Trump Picked Kavanaugh. How Will He Change the Supreme Court?

This article first appeared in Politico Magazine on July 10, 2018.

President Trump did the least Trump-like thing. He chose a solid, broadly respected, experienced jurist to replace Justice Anthony Kennedy on the Supreme Court: Brent Kavanaugh, a 12-year veteran of the second most important court in the land. Trump avoided the temptation to spit in the eye of the establishment or throw red meat to his base. (The right-wing base, indeed, has been grumbling that Kavanaugh is not exciting and radical enough.)

That does not mean the Democratic opposition will refrain from hyperventilating. For some reason, when Democratic presidents place liberal Democratic justices on the Court, Republicans remain calm. They may oppose. They may even oppose when they should not. But the four horses of the apocalypse are kept in the barn, out of sight. The nominees even get a substantial number of Republican votes. Merrick Garland aside, Obama’s two nominees both got 67 votes. But when Republican presidents nominate conservative justices no less qualified, sane, and moderate, the left throws a fit. It matters not who the nominee is.

Please, my liberal friends, calm down.

Professor Michael W. McConnell

Abortion is not in danger. Roe v. Wade is an intellectual mess and the practice of abortion is anything but “safe, legal and rare,” as President Bill Clinton wanted it to be. But the Supreme Court as an institution is slow to change and extremely slow to admit its mistakes. I may be a poor vote-counter, but it is hard for me to count five votes for overruling Roe. At most, the Court will continue the path of the past two decades of permitting reasonable regulation but protecting the core of the right to an abortion. And even if I am wrong about that, remember that a reversal of Roe means nothing more than a return to the democratic process. If abortion is as valued as right at Democratic activists claim that it is, there is no need to protect it from the voters. Moreover, technology is quickly making abortion almost impossible to prohibit.

Same-sex marriage is in even less danger. Again, Obergefell was not the best-reasoned of decisions, but there is zero appetite on the right to reverse it. At most, individuals and religious groups opposed to the practice will be protected from being coerced to lend their support or approval.

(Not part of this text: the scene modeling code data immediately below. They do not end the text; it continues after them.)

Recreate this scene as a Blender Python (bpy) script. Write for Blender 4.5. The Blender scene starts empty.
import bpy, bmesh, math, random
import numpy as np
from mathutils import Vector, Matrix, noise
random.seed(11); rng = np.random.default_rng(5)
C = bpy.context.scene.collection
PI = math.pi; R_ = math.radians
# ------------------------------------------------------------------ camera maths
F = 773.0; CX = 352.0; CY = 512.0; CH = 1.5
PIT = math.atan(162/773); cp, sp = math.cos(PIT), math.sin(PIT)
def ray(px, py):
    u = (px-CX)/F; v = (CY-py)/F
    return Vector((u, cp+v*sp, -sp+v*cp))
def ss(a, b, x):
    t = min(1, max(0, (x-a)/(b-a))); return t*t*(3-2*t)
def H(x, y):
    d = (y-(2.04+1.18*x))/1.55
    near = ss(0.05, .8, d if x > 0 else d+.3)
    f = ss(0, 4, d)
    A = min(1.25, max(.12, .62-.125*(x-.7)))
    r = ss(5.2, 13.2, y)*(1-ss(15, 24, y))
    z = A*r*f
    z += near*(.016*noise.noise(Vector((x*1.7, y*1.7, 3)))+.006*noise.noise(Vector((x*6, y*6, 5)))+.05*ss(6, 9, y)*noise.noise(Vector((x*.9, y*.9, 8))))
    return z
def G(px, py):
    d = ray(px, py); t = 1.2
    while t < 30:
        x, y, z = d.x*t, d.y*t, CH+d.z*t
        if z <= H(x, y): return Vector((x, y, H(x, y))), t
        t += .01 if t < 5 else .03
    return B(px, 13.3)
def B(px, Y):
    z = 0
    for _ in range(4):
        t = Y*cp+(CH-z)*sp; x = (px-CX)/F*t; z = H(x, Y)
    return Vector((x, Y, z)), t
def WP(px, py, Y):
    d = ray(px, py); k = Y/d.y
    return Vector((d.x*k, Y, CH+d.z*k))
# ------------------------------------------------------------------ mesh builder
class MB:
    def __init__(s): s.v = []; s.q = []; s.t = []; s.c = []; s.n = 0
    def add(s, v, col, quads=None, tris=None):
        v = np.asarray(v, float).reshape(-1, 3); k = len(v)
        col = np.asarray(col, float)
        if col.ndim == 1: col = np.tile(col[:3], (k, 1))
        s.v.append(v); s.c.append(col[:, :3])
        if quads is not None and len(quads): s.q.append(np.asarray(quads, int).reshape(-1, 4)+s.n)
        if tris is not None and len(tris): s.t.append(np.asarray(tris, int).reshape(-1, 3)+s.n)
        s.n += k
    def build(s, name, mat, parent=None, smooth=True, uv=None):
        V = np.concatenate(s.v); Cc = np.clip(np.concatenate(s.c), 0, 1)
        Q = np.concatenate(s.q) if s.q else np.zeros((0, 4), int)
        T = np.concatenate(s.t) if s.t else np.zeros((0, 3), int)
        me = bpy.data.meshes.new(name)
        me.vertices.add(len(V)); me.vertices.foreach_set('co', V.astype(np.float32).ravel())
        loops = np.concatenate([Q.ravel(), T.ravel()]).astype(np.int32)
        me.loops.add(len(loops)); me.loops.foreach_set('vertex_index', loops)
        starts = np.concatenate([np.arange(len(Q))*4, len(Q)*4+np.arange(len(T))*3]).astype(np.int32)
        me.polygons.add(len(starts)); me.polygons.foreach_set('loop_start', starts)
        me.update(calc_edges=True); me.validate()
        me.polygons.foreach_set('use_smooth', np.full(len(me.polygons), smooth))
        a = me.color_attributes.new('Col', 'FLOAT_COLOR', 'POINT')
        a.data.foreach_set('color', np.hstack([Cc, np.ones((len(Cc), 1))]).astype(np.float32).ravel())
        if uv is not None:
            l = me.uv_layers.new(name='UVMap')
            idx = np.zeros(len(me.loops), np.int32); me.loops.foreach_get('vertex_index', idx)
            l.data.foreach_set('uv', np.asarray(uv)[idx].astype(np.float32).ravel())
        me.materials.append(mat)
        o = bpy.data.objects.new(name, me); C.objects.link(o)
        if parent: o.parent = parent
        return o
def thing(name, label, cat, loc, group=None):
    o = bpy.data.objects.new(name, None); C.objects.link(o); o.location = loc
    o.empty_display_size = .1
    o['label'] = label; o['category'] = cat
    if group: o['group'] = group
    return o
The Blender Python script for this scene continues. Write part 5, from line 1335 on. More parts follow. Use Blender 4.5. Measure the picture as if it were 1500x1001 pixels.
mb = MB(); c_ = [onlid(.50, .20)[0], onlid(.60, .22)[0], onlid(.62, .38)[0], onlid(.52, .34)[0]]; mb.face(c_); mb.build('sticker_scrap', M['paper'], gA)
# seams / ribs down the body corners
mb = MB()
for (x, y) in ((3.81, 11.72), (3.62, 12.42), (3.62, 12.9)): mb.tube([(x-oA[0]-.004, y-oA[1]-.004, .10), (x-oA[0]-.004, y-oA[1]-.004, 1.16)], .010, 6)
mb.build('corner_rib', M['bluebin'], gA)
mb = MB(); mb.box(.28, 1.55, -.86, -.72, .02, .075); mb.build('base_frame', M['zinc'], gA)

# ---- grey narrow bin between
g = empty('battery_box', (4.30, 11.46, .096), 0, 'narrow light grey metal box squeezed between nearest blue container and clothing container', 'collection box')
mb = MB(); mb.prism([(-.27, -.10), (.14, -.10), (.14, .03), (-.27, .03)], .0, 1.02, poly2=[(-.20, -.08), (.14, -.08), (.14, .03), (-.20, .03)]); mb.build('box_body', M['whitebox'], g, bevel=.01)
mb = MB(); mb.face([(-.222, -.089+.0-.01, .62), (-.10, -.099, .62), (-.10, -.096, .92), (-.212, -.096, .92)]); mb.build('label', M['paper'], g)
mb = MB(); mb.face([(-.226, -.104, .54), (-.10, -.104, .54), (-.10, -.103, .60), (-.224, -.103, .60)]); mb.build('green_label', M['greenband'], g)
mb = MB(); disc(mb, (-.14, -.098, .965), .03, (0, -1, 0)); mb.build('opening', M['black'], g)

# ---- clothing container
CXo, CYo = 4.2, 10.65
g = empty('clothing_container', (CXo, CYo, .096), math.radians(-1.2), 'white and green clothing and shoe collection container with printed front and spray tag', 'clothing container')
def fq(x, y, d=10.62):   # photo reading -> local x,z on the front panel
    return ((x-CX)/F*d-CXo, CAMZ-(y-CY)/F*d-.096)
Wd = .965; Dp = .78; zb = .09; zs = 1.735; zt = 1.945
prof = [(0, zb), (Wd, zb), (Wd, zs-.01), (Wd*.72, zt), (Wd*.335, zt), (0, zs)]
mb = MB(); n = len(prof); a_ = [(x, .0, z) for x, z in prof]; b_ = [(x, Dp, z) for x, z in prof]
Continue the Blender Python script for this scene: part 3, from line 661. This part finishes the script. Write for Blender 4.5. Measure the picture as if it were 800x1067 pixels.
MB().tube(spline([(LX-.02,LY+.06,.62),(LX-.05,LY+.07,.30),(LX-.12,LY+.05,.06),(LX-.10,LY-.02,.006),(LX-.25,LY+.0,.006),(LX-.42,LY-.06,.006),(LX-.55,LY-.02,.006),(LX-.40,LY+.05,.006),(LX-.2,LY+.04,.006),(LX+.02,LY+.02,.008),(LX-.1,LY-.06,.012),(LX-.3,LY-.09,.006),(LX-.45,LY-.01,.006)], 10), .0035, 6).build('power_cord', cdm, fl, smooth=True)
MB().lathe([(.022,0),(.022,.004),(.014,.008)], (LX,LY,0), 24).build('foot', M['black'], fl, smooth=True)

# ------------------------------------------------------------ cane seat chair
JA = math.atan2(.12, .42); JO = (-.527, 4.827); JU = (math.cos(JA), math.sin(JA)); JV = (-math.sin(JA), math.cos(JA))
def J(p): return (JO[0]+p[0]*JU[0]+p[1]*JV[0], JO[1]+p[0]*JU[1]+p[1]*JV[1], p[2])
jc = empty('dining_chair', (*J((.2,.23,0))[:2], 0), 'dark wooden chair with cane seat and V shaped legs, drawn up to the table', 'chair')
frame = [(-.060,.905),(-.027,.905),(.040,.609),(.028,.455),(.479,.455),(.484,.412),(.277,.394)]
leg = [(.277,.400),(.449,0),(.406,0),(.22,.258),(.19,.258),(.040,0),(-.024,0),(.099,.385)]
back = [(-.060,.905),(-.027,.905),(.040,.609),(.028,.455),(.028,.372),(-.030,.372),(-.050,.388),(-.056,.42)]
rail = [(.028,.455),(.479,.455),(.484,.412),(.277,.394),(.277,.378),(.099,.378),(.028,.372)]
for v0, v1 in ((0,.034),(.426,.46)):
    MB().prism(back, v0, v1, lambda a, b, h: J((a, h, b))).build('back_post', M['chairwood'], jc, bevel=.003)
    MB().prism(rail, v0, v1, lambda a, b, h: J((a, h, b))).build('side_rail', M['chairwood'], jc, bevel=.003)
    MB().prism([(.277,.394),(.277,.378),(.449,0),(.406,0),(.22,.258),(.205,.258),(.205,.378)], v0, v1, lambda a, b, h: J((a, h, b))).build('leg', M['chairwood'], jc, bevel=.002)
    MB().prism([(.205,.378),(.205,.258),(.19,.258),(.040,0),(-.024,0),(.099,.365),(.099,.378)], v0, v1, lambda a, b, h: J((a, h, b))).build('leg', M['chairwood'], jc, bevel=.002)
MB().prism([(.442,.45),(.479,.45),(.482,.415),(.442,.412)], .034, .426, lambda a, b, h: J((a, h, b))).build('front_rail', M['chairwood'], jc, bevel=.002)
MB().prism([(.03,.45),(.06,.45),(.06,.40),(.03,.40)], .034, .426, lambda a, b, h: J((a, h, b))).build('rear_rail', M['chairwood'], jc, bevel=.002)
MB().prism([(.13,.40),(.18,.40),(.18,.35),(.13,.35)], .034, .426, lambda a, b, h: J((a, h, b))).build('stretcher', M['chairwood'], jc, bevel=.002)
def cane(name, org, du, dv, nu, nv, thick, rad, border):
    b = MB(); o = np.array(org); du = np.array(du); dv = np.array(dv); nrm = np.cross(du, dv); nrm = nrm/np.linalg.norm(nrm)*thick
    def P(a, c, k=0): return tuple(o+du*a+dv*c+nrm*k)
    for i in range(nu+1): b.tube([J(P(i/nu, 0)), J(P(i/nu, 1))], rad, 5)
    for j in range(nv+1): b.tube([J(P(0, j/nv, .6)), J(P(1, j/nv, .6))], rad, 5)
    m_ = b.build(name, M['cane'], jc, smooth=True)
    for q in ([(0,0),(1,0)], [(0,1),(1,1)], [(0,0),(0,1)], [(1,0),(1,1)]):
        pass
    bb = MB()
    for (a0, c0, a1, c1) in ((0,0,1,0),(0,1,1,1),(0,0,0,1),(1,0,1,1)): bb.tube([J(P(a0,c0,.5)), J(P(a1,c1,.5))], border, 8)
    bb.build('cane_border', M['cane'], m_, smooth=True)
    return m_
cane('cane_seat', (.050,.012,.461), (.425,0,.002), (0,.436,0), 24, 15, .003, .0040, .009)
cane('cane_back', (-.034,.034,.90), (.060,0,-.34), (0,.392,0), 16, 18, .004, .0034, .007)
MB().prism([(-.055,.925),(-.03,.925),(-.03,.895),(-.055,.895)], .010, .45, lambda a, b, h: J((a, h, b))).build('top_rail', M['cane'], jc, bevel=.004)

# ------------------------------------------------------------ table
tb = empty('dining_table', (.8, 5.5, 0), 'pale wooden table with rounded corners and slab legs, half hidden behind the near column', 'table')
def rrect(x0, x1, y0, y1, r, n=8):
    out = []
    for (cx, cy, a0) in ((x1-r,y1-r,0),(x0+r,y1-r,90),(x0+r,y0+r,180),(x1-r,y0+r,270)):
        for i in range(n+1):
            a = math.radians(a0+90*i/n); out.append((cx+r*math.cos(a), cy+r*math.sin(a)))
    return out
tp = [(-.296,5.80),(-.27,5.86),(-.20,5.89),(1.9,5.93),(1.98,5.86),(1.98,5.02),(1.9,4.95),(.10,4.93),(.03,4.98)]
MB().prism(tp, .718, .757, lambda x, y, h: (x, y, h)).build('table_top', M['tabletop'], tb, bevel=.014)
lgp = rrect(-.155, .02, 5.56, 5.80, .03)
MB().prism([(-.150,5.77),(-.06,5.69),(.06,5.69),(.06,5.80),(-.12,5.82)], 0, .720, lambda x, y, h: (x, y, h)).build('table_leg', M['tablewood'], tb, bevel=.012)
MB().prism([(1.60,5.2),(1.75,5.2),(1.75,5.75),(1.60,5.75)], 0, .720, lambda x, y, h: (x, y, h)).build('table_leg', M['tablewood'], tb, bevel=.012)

That should have been the law all along.

Citizens United is probably here to stay. But this is not because of replacing Kennedy with Kavanaugh. Kennedy wrote Citizens United.

Moreover, it is nonsense to claim the Kavanaugh appointment will “shift the ideology of the Supreme Court for decades to come.” It shifts one seat. If Justice Clarence Thomas were to leave the bench – heaven forfend – under Trump’s replacement as president, we could easily see the most liberal Court since the days of Lyndon Johnson.

The balance of the Court is never set in stone. Over the past two terms, Justices Stephen Breyer and Elena Kagan have more frequently broken from their more leftward colleagues to forge a more moderate path, often in conjunction with Chief Justice John Roberts. Temperamentally and jurisprudentially, Kavanaugh is more like to be part of this invigorated middle than to swing toward the extremes. It would be a good thing for the country if the Court moved in a less polarized direction.

Like generals fighting the last war, Supreme Court nomination activists make the mistake of looking backward. Kavanaugh will likely serve on the Court for 20 or 30 years. The big issues of the Kavanaugh Court will not be abortion or same-sex marriage, but the difficult issues of liberty and democracy raised by the administrative state. These questions will not break down on right-left lines. Nor is criminal justice the partisan issue it was back in Nixon’s day. Kavanaugh has almost no record on criminal justice issues, because his court has very little criminal jurisdiction, but as the late Justice Antonin Scalia showed, textualist conservative justices are often the friends of due process protections for criminal defendants.

Liberal activist groups are not likely to love any Republican nominee, but they should be happy to have a nominee who sticks to the law and values judicial restraint rather than one who might pursue a substantive agenda not disciplined by text, history and precedent. They could do a lot worse than Brett Kavanaugh.

Liberals should do the un-anti-Trumpiam thing: oppose the nominee if they must, but keep calm, stay civil and talk about the law.

Michael W. McConnell is the Richard and Frances Mallery Professor and Director of the Constitutional Law Center at Stanford Law School, and a Senior Fellow at the Hoover Institution.